Extrême-droite et capitalisme fossile
Dans le Texte
Andreas Malm
Judith Bernard
Émission conçue et animée par Stathis Kouvélakis
L’arrivée au pouvoir de Donald Trump et de Jair Bolsonaro a mis en lumière la complicité entre l’extrême-droite, le négationnisme climatique et la défense à tout prix des industries fossiles et de l’extractivisme. S’agit-il simplement d’une alliance contingente entre intérêts sectoriels et discours « anti-élites », ou bien l’indice d’une affinité plus profonde entre extrême-droite et ce « capitalisme fossile » qui commande depuis le 19e siècle le développement de ce mode de production ? Et si tel est le cas, comment expliquer l’affichage de thèmes environnementaux par certaines de ces formations, à l’instar du Rassemblement National en France ? Quel est, en fin de compte, le rôle joué par la crise climatique dans la montée actuelle de l’extrême-droite sur le plan international ?
La recherche menée par Andreas Malm et le collectif Zetkin qu’il a créé permet de voir plus clair dans ces questions. En offrant une perspective à la fois historique et comparatiste, elle met en évidence le lien interne entre la dépendance du système capitaliste aux énergies fossiles et un ordre international fondé sur la domination impérialiste et la vision racialisée des peuples du Sud comme autant de menaces pour le mode de vie économique et culturel de l’« Occident ». Expansion coloniale, exploitation des matières premières et des corps racisés, culte des technologies fondées sur l’énergie fossile (avec la voiture individuelle au premier plan) sont indissociables dans l’émergence du capitalisme.
L’aggravation de la crise écologique et la montée de l’urgence climatique alimentent le discours apocalyptique de l’extrême-droite et lui permettent de mettre en avant ses « solutions » ethno-nationalistes. Le fantasme de pureté raciale et de défense des frontières contre les « submersions migratoires » se conjugue ainsi avec celui d’un recours aux énergies fossiles et à l’extractivisme vus comme une source de puissance « nationale » et de prospérité économique.
En réalité, même lorsqu’elles affirment prendre en compte des thématiques environnementales, les formations d’extrême-droite s’abstiennent soigneusement de toute remise en cause du capital fossile.

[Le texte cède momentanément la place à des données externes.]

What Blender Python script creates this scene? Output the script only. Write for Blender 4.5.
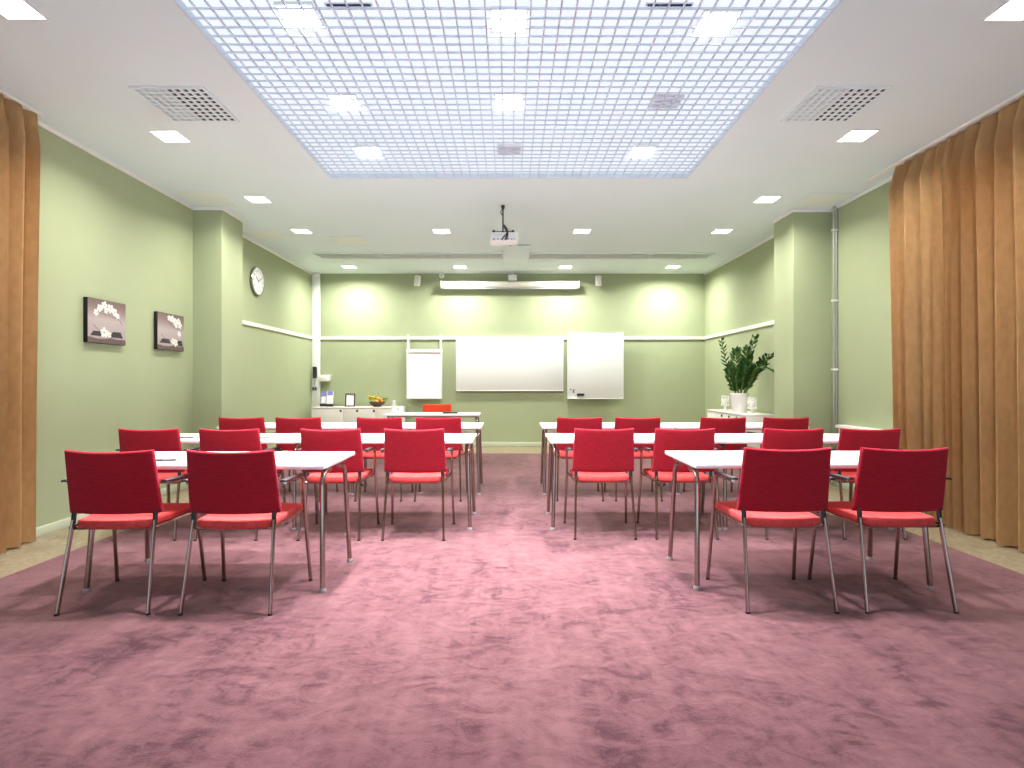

Pour autant, l’orientation politique à gauche des mouvements écologistes ne peut être considérée comme donnée, la tentation d’un éconationalisme, voire d’un écofascisme, fait également partie des possibles de la période actuelle.
En se confrontant à ces questions, l’intervention d’Andreas Malm et des chercheurs du collectif Zetkin permet de penser l’urgence de l’articulation entre lutte antifasciste et écologie anticapitaliste pour les mouvements d’émancipation.